Vers février 1923, il est en discussions pour une affaire de vente d'automobiles Cadillac à des Américains (tiens, tiens) mais ça ne se fait pas (selon lui). En mai, il écrit à Seznec pour lui proposer une affaire de courses (bizarre, bizarre). Puis il reçoit un télégramme de Seznec le 9 juin pour lui demander s'il n'a pas vu Pierre Quéméner (comme c'est étrange)...
4 commentaires:
Cher Marc,
Ce Monsieur tient une assez bonne place dans l'opinion que j'ai de cette affaire et vos recherches montrent qu'il a en effet un côté trouble...
Entendons-nous : ce n'est pas un assassin, de mon point de vue, juste un escroc... le savoir bigame est très intéressant.
La bigamie est une affirmation de Catherine Clausse, mais il ne m'est pas possible de la démontrer à présent. C'est d'ailleurs très difficile à prouver, car ne pas trouver de mention de divorce ne signifie pas qu'il n'y a pas eu divorce.
J'ai pu constater, en tout cas, que les informations découvertes par Catherine Clausse semblent correctes, mais l'interprétation de ces informations est discutable. Par exemple, elle dit qu'Acherman s'est remarié "de suite" (une expression incorrecte, soit dit en passant) avec une Brestoise, alors qu'il s'est passé des années : Jeanne Vorillion est probablement partie au plus tard en 1924, au moment du jugement de séparation de corps concernant son futur second mari, le divorce a été prononcé en 1927 et Acherman s'est remarié en 1932. Ce n'est pas si rapide (Jeanne Vorillion, elle, s'est remariée au plus tôt après le divorce). Madame Clausse parle d'une Audonienne pour le mariage de 1920, alors que Julienne Vorillion est née à Vesoul.

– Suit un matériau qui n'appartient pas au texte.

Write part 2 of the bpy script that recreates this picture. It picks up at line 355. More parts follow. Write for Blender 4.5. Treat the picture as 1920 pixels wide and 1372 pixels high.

De plus, la phrase "Bigame, cela ne le dérangera pas pour convoler une seconde fois en noces" est bancale, car il ne pouvait pas être bigame avant de se marier une seconde fois. S'il avait été déjà bigame, ça aurait été un troisième mariage.
Par contre, je soupçonne fortement Acherman d'avoir eu Marie Quimerc'h pour maîtresse dès 1918 ou 1919 à Brest et d'avoir poursuivi sa relation avec elle à Paris. Cela pourrait être la cause de son divorce de 1927 à ses torts exclusifs. On ne sait même pas si la femme que Jean Pouliquen trouve chez lui le 12 juin 1923 est Julienne Vorillion ou Marie Quimerc'h. Si la première est partie dès 1923, elle peut avoir été remplacée rapidement chez Acherman par la seconde.
Cger Marc,
"on ne sait pas si la femme que Jean Pouliquen trouve chez lui le 12 juin 1923 est Julienne Vorillion ou Marie Quimerc'h."
C'est comme l'histoire de la virgule sur le blog de Liliane Langellier.
En lisant cela, vite, et tard, j'ai eu un instant un vertige : la femme ou la concubine d'Acherman serait allée à Pont l'Abbé...
Mais, non, je me rassure : "chez lui", c'est bien "chez Acherman".
Ouf...
Akain
Haha ! Bonjour, Alain. J'écris mes commentaires beaucoup plus vite que mes billets. J'aurais dû être plus clair, en effet. Une répétition est toujours préférable à une ambiguïté.
L'une de ces deux femmes s'est probablement rendue à Morlaix chez Seznec, par contre, et a reçu Seznec à Paris. Je pense qu'il s'agissait de Julienne, et que c'est elle qui a gaffé devant Pouliquen en parlant de Cadillac, alors qu'Acherman aurait sûrement nié cette affaire entièrement.